Task requirements – Write out every single entry exactly.

"""

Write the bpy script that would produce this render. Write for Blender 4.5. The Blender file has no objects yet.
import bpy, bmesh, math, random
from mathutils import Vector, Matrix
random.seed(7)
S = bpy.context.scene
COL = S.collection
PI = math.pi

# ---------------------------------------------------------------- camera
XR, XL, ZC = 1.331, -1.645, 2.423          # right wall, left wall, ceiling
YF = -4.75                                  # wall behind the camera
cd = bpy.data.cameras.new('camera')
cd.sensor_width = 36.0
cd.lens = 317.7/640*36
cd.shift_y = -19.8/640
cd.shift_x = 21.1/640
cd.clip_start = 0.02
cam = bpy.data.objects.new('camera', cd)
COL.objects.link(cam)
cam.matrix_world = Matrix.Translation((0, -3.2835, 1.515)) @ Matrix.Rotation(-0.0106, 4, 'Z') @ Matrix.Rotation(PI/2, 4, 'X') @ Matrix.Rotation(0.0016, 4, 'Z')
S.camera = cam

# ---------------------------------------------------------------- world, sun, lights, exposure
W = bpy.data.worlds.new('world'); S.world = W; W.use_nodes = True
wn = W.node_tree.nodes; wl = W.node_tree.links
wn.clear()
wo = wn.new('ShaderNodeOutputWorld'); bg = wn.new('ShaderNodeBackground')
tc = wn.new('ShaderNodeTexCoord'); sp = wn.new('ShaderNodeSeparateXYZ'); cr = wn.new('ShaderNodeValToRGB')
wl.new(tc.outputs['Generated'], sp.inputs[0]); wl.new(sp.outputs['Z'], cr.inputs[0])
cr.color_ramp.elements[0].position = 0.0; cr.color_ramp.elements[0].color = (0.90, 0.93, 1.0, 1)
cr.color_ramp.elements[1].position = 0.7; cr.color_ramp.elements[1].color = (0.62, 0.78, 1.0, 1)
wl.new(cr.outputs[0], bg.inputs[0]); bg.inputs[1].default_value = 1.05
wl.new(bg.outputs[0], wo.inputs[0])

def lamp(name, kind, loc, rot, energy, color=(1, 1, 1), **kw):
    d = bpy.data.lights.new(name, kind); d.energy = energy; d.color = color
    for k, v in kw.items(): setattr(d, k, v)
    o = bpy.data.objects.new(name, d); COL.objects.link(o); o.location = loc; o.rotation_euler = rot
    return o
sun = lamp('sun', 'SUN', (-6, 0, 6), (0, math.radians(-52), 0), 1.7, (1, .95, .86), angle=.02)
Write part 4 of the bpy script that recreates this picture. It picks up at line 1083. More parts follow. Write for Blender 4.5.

"""

Final result –
Write the bpy script that would produce this render. Write for Blender 4.5. The Blender file has no objects yet.
import bpy, bmesh, math, random
from mathutils import Vector, Matrix
random.seed(7)
S = bpy.context.scene
COL = S.collection
PI = math.pi

# ---------------------------------------------------------------- camera
XR, XL, ZC = 1.331, -1.645, 2.423          # right wall, left wall, ceiling
YF = -4.75                                  # wall behind the camera
cd = bpy.data.cameras.new('camera')
cd.sensor_width = 36.0
cd.lens = 317.7/640*36
cd.shift_y = -19.8/640
cd.shift_x = 21.1/640
cd.clip_start = 0.02
cam = bpy.data.objects.new('camera', cd)
COL.objects.link(cam)
cam.matrix_world = Matrix.Translation((0, -3.2835, 1.515)) @ Matrix.Rotation(-0.0106, 4, 'Z') @ Matrix.Rotation(PI/2, 4, 'X') @ Matrix.Rotation(0.0016, 4, 'Z')
S.camera = cam

# ---------------------------------------------------------------- world, sun, lights, exposure
W = bpy.data.worlds.new('world'); S.world = W; W.use_nodes = True
wn = W.node_tree.nodes; wl = W.node_tree.links
wn.clear()
wo = wn.new('ShaderNodeOutputWorld'); bg = wn.new('ShaderNodeBackground')
tc = wn.new('ShaderNodeTexCoord'); sp = wn.new('ShaderNodeSeparateXYZ'); cr = wn.new('ShaderNodeValToRGB')
wl.new(tc.outputs['Generated'], sp.inputs[0]); wl.new(sp.outputs['Z'], cr.inputs[0])
cr.color_ramp.elements[0].position = 0.0; cr.color_ramp.elements[0].color = (0.90, 0.93, 1.0, 1)
cr.color_ramp.elements[1].position = 0.7; cr.color_ramp.elements[1].color = (0.62, 0.78, 1.0, 1)
wl.new(cr.outputs[0], bg.inputs[0]); bg.inputs[1].default_value = 1.05
wl.new(bg.outputs[0], wo.inputs[0])

def lamp(name, kind, loc, rot, energy, color=(1, 1, 1), **kw):
    d = bpy.data.lights.new(name, kind); d.energy = energy; d.color = color
    for k, v in kw.items(): setattr(d, k, v)
    o = bpy.data.objects.new(name, d); COL.objects.link(o); o.location = loc; o.rotation_euler = rot
    return o
sun = lamp('sun', 'SUN', (-6, 0, 6), (0, math.radians(-52), 0), 1.7, (1, .95, .86), angle=.02)
Write part 4 of the bpy script that recreates this picture. It picks up at line 1083. More parts follow. Write for Blender 4.5.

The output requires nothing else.